Mrs. Harvey met each girl as she was hired. Mrs. Harvey had strict standards of etiquette and codes of behavior, and the prospective a Harvey Girl had to measure up. The jobs were considered plum positions in those days. Paid $17.50 a month, this was a dream job for many young girls who were unable to find work in Eastern cities, with the burgeoning populations of big cities like New York, Boston and Philadelphia.

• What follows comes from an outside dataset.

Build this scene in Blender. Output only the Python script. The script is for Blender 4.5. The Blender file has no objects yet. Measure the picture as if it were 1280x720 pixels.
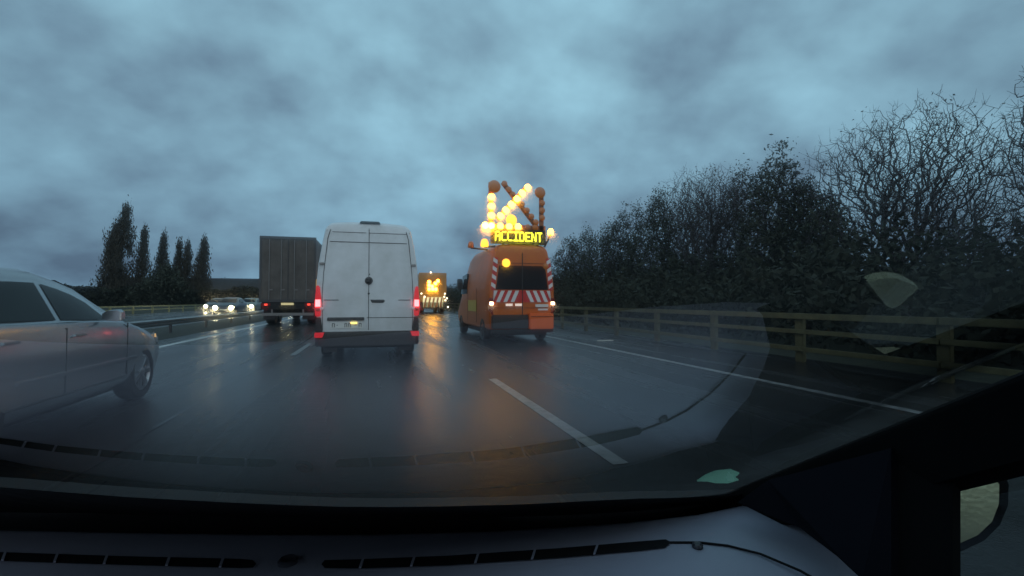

Many Harvey Girls, who were always respectable, left their employment as a Harvey Girl to became the wife to a customer. One railroad baron said "The Harvey House was not only a good place to eat; it was the Cupid of the Rails". It is estimated that more than 100,000 girls worked for Harvey House restaurants and hotels and of those, 20,000 married their regular customers
How Did They Do It?
How these girls did it, I'll never know. The rules were strict: No fraternizing with the guests. Fred Harvey, who would overturn tables in a fit of temper if he was displeased with the way it was set, was a real stickler for the rules. Any least infraction would result in instant dismissal, without the rest of the person's pay. Fred Harvey advanced the girls a train ticket and half their first month's pay on hiring them, but expected them to keep their end of the bargain, and work the full year's contract, abiding by every strict rule he imposed.
It drove him crazy! His staff kept getting married out from underneath him, over and over. At one point, a rule was imposed that a Harvey girl could not sit down, anywhere, while on duty. Harvey girls were on duty twelve to fourteen hours per day.
How did they do it? How did they find a way to establish enough of a relationship to get married, without being able to talk to their suitors, or even sit down in their company; while wearing black hosiery, black dresses with white aprons, full length, to the floor; high collars, hair back, no makeup...I love it. These Harvey Girls kept working miracles!